◆ YOUR TASK
Up to and including the line that contains "COL = SC.collection", write out each line of the material from its first line, exactly.

◆ SOURCE DATA

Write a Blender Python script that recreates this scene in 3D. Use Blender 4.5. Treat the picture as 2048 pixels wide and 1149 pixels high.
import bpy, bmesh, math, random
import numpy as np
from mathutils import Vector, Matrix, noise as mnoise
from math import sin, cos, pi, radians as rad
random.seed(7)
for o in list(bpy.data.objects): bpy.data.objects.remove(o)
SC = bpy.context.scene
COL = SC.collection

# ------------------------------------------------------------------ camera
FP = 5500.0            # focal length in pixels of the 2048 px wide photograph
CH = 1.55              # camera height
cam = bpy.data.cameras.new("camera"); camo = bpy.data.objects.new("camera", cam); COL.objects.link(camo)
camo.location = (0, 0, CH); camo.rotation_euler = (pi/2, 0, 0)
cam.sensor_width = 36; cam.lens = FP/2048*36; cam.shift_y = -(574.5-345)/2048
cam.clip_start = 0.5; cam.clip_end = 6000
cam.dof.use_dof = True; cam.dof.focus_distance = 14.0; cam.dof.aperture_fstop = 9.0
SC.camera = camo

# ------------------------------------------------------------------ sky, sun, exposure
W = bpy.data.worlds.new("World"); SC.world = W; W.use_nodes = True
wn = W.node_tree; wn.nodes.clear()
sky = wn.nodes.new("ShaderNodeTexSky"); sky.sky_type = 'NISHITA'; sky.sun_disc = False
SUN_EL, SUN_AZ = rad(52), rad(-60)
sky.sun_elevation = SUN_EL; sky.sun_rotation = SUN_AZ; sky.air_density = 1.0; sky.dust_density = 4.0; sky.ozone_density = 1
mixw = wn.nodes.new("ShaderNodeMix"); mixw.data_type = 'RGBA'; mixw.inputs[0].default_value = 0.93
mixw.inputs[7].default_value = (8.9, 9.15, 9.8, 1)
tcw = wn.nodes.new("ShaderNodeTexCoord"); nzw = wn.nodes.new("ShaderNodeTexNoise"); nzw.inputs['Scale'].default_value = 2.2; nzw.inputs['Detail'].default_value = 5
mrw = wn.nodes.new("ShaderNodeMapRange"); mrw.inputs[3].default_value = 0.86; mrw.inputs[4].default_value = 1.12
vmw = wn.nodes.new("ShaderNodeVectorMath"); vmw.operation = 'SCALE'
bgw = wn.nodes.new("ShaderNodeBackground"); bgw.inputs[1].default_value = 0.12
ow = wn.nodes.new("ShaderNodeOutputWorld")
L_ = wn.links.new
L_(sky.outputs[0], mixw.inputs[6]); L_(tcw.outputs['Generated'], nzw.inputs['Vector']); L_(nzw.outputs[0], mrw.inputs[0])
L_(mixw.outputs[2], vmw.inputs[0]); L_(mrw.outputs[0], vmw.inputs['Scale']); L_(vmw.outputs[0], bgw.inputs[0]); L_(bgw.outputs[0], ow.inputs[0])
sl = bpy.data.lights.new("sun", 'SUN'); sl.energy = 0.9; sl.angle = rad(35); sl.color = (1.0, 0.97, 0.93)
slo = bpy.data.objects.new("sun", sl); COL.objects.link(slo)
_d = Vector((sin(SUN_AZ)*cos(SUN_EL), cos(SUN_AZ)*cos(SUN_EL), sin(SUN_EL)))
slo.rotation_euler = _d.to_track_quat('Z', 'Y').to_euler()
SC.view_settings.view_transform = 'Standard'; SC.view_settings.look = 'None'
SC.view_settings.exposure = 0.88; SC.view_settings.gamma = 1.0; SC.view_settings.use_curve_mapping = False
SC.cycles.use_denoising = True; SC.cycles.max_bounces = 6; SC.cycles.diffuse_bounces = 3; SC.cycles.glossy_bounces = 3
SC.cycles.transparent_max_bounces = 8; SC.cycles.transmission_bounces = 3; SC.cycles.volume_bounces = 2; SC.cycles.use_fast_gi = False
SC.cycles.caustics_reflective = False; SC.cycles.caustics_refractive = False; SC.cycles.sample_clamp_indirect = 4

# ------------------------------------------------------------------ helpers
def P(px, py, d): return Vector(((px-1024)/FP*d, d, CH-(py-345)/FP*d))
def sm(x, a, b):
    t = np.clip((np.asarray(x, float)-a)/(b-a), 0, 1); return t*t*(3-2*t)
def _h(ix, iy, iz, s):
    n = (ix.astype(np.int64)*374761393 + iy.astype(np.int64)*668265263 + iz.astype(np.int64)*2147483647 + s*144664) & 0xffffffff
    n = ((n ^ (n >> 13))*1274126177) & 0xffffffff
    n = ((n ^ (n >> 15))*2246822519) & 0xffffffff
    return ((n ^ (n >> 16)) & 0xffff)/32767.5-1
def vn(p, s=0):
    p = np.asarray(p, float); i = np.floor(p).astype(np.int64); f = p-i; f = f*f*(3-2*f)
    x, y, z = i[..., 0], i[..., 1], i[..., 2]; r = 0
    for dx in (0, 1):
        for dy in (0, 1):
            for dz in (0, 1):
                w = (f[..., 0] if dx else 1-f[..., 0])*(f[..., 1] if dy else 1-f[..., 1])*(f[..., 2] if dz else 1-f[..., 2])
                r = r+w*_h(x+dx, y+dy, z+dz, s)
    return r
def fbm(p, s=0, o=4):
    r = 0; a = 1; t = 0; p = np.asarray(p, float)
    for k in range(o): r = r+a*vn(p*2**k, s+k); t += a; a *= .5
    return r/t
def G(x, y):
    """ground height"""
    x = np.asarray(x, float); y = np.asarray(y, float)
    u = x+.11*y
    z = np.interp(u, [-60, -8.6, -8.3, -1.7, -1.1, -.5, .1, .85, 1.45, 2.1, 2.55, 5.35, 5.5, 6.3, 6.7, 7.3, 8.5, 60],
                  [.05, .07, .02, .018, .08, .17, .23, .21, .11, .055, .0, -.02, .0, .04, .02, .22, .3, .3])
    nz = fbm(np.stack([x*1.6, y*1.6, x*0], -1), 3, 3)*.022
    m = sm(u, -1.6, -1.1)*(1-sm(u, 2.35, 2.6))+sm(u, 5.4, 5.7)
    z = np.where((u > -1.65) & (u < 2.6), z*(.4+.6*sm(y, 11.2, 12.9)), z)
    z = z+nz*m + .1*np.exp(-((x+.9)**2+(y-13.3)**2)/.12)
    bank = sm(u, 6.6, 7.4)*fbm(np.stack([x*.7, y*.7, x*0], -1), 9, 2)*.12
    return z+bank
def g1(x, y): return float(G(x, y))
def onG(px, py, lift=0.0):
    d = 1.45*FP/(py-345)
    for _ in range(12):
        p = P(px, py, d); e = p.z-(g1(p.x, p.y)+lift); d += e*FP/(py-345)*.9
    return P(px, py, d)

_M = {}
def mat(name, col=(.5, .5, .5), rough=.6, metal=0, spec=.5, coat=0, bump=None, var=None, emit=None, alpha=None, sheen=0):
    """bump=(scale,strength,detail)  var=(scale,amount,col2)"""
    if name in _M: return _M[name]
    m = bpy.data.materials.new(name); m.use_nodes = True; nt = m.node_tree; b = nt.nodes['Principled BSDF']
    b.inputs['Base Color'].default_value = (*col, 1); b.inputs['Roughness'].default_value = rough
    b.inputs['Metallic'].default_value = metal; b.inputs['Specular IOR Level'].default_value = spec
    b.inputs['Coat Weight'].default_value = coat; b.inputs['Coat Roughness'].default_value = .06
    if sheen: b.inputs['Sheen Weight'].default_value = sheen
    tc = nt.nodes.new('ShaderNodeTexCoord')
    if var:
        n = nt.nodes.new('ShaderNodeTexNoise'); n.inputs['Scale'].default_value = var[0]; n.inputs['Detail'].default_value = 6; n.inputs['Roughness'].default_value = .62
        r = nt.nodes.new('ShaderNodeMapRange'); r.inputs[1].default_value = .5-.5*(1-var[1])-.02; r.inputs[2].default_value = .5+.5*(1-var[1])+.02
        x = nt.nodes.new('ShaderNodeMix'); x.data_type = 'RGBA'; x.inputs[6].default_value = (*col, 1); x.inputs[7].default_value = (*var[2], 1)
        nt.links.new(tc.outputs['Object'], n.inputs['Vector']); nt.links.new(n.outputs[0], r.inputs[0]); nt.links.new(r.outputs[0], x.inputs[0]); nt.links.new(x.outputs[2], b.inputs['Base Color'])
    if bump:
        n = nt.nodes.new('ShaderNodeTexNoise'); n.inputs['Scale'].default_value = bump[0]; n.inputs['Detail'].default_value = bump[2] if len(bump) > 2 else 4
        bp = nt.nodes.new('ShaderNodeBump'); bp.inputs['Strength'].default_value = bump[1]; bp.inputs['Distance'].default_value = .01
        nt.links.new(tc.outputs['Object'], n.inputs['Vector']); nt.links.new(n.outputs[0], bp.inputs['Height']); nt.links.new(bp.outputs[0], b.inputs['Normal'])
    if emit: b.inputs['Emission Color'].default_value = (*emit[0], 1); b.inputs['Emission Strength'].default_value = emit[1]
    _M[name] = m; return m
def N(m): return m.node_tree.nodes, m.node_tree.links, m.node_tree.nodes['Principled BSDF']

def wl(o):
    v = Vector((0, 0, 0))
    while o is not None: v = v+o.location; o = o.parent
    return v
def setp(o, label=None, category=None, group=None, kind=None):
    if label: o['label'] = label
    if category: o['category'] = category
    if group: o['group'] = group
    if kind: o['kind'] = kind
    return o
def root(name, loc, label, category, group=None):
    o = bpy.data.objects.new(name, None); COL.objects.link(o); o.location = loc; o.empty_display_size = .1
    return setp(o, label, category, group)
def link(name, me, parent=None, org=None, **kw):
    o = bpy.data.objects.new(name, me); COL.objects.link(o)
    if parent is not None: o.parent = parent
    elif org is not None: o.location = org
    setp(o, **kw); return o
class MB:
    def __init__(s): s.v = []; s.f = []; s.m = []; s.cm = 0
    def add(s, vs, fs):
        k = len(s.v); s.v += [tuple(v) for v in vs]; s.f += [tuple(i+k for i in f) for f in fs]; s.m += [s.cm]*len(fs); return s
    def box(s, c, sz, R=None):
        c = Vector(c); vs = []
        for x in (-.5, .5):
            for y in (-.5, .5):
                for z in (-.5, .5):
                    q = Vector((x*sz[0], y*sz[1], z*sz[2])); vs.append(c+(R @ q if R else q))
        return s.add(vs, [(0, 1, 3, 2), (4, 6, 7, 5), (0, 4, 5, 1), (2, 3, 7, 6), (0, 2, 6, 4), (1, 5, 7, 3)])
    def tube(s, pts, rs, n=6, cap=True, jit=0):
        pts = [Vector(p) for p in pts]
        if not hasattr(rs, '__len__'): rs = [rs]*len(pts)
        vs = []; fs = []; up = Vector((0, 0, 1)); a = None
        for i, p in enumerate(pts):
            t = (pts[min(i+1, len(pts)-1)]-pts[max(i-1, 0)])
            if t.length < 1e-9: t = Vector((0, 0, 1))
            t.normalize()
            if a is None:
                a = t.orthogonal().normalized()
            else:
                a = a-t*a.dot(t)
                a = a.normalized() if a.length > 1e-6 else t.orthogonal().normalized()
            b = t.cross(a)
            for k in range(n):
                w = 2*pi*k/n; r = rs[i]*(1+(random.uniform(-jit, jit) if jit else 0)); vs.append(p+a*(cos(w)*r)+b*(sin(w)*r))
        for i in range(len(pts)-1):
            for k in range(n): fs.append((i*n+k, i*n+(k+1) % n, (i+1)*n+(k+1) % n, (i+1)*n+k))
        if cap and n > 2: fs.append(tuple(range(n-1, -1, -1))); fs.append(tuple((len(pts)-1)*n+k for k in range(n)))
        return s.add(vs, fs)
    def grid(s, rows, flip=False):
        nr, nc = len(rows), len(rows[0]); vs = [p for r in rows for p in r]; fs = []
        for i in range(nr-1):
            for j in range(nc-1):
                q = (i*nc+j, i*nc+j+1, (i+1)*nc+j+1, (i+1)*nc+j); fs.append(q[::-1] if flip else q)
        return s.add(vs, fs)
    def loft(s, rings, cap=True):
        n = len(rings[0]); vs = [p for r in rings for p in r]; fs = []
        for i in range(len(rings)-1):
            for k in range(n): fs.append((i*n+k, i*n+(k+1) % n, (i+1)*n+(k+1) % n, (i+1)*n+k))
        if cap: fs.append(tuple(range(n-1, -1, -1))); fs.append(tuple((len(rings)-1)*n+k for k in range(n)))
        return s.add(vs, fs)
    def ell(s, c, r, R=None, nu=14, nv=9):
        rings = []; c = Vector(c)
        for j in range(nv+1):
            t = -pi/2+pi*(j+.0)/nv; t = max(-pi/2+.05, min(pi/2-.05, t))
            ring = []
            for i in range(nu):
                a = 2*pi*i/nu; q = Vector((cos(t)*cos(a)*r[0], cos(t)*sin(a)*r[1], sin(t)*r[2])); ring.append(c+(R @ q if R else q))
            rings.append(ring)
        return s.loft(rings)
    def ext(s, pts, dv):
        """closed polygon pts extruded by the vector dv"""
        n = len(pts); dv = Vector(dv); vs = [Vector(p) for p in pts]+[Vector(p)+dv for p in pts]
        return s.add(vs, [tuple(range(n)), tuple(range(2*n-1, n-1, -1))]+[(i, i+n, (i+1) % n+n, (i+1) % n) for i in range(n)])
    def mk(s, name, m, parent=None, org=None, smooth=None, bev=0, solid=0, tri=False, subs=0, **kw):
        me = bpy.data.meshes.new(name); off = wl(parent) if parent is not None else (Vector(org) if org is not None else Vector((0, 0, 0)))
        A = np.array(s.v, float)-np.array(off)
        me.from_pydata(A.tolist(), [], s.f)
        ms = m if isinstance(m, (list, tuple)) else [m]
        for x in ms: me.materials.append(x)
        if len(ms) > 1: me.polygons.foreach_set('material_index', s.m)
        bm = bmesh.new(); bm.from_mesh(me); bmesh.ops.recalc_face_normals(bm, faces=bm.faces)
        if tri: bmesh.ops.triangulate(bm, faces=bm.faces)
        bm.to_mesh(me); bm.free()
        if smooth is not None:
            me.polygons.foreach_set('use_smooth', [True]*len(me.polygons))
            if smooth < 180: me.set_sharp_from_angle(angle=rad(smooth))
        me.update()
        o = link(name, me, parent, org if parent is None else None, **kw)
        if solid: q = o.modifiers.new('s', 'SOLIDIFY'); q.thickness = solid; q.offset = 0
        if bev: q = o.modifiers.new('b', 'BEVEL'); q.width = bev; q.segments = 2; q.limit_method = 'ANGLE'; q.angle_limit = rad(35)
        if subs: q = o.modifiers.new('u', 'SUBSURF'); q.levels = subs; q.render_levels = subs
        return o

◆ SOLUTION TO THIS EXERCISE
Write a Blender Python script that recreates this scene in 3D. Use Blender 4.5. Treat the picture as 2048 pixels wide and 1149 pixels high.
import bpy, bmesh, math, random
import numpy as np
from mathutils import Vector, Matrix, noise as mnoise
from math import sin, cos, pi, radians as rad
random.seed(7)
for o in list(bpy.data.objects): bpy.data.objects.remove(o)
SC = bpy.context.scene
COL = SC.collection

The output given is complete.